-- RAW DATA --
★ ★ ★

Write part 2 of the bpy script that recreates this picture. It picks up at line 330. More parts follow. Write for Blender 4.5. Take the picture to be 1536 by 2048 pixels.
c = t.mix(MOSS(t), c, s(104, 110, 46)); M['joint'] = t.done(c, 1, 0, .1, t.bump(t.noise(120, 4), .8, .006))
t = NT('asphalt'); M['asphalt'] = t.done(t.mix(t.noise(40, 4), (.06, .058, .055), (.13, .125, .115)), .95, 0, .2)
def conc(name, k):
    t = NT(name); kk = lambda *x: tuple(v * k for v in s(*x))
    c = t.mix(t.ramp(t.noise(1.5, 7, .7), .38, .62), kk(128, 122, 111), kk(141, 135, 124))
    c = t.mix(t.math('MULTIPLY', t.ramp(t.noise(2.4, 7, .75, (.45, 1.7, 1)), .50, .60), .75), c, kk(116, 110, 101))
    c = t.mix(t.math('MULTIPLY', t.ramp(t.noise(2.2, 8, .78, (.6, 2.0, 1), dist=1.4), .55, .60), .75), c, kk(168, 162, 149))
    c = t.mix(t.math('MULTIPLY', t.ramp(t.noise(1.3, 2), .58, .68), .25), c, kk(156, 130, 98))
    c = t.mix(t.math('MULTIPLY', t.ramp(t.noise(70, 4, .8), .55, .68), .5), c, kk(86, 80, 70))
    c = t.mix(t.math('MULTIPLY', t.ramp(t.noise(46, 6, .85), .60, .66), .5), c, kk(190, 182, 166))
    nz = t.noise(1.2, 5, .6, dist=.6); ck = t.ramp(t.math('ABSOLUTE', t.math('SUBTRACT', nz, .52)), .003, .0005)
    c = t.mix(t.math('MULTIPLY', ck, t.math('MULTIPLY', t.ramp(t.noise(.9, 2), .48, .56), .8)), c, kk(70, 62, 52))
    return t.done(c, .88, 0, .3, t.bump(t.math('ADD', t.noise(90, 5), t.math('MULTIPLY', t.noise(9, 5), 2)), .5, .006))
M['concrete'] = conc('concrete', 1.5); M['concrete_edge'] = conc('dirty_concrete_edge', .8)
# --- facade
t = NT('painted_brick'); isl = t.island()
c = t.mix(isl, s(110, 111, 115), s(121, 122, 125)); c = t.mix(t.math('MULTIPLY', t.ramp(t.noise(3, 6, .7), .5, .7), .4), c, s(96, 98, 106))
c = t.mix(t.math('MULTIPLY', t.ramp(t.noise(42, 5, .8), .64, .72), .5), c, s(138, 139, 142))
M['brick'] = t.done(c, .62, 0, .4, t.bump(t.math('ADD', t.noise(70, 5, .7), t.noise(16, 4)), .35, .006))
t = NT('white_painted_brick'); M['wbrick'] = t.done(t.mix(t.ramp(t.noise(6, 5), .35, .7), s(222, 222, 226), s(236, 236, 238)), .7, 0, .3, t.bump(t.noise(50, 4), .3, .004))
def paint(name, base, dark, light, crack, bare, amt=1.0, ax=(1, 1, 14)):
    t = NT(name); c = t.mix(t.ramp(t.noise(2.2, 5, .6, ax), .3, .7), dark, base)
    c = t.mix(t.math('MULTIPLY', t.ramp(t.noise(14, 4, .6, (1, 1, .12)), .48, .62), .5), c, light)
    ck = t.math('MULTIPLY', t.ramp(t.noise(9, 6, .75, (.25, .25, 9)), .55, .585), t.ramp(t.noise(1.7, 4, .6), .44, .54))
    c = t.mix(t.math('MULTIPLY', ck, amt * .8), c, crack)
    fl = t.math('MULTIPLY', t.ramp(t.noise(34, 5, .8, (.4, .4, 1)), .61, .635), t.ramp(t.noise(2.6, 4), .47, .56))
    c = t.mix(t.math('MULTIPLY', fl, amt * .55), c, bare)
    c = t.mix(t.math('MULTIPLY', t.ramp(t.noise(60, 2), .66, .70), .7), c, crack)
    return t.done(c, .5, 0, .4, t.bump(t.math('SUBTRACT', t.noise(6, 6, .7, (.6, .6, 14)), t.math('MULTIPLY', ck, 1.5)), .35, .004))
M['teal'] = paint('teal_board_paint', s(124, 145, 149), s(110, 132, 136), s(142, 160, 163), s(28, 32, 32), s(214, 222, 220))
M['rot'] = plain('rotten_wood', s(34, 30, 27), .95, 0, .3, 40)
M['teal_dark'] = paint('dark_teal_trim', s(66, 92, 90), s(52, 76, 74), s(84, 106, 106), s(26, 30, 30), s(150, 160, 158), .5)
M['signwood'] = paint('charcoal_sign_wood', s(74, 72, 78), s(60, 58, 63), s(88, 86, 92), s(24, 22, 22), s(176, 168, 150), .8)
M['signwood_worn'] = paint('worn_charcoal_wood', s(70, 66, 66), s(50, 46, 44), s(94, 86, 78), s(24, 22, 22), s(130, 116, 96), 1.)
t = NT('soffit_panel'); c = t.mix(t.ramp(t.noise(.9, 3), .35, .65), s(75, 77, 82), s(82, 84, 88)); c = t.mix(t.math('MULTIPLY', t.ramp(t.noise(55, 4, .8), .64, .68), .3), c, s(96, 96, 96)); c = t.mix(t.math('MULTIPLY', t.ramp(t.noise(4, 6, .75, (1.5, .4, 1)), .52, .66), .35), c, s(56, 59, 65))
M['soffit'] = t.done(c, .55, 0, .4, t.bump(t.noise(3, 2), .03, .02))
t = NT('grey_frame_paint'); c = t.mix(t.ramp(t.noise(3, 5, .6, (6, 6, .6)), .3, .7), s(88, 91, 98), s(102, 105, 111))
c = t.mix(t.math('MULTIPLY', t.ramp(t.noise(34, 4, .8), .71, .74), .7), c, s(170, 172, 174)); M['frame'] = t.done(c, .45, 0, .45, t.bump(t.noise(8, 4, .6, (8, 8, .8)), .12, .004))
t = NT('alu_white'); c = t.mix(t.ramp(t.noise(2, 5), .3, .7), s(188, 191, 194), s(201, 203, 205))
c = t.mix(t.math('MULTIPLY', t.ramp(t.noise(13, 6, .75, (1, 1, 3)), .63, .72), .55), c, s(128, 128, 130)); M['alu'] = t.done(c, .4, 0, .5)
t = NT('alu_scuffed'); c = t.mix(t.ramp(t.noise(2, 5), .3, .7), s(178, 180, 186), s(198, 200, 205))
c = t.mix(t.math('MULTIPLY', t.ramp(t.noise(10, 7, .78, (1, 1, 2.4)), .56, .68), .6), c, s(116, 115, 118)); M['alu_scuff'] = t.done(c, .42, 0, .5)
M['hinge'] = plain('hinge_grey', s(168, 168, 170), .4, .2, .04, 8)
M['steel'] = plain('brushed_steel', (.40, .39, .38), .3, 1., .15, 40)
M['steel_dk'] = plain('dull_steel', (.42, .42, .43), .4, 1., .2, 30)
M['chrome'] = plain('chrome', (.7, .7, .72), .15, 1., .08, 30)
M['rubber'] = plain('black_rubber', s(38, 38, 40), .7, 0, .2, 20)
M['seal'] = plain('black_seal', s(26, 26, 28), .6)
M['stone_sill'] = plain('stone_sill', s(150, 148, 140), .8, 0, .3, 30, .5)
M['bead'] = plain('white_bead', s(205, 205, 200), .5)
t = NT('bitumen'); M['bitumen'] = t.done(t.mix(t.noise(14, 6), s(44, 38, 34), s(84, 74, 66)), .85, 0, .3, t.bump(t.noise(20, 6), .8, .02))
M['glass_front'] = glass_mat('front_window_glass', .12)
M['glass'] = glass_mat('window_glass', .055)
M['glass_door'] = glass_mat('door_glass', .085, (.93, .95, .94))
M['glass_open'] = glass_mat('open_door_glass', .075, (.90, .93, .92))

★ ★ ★

-- EXERCISE DETAILS --
The lines above from the one containing "nz = t.noise(1.2, 5, .6, dist=.6);" through the one containing "2)), .5, .006))" are to be set down exactly, and no others.

-- ANSWER TO THE PROBLEM --
    nz = t.noise(1.2, 5, .6, dist=.6); ck = t.ramp(t.math('ABSOLUTE', t.math('SUBTRACT', nz, .52)), .003, .0005)
    c = t.mix(t.math('MULTIPLY', ck, t.math('MULTIPLY', t.ramp(t.noise(.9, 2), .48, .56), .8)), c, kk(70, 62, 52))
    return t.done(c, .88, 0, .3, t.bump(t.math('ADD', t.noise(90, 5), t.math('MULTIPLY', t.noise(9, 5), 2)), .5, .006))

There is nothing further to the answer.